The Use of Simplification as a Teaching Strategy atUniversity Level: A Comparative Study
Abstract
. . . . . .In their attempt to drive foreign language teaching skills home and make the teaching materials more memorable on the part of learners, instructors everywhere resort, whether consciously or unconsciously, to the use of a variety of simplification techniques. Simplification is a strategy adopted by instructors in foreign language teaching so as to reduce the new language to a small set of general properties to cope with the learner's preference of reduced linguistic means for the sake of better assimilation of the teaching material, avoidance of errors, and increasing fluency.

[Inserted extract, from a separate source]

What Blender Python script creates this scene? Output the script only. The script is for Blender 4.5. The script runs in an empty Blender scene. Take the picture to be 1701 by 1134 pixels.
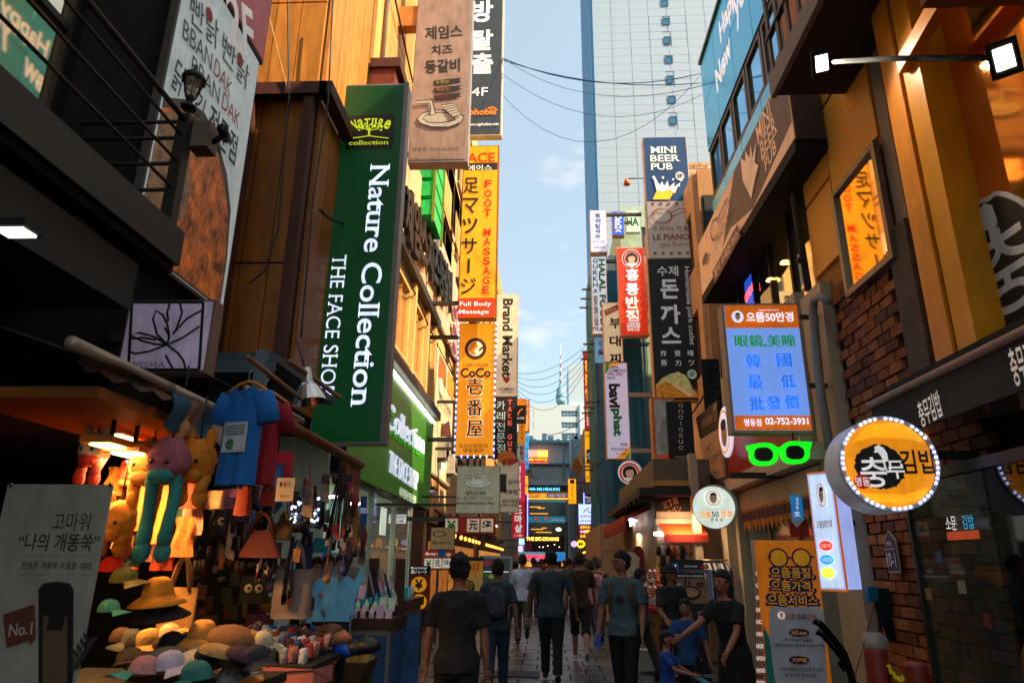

It is used as an effective teaching strategy almost every time and everywhere. The present paper aims at pinpointing the variation in the use of simplification, via a number of closely related techniques, by two samples of instructors specialized in teaching linguistics and literature at university level. As such, it is hypothesized that there are no significant differences between the two samples of instructors in their use of different simplification techniques in their teaching of the subjects of their specialization at university level. Yet, the outcomes of the practical part of the research show the availability of such a difference. Accordingly, the hypothesis concerning this aspect of the topic under investigation is rejected. The research further hypothesizes that each sample of instructors resorts to those simplification techniques that better fit the model of instruction followed in the teaching of the subjects of specialization, whether linguistics or literature. In this respect, the outcomes of the field work comply with the the relevant hypothsis, which is duly accepted. The research paper ends with some concluding remarks and pedagogical implications.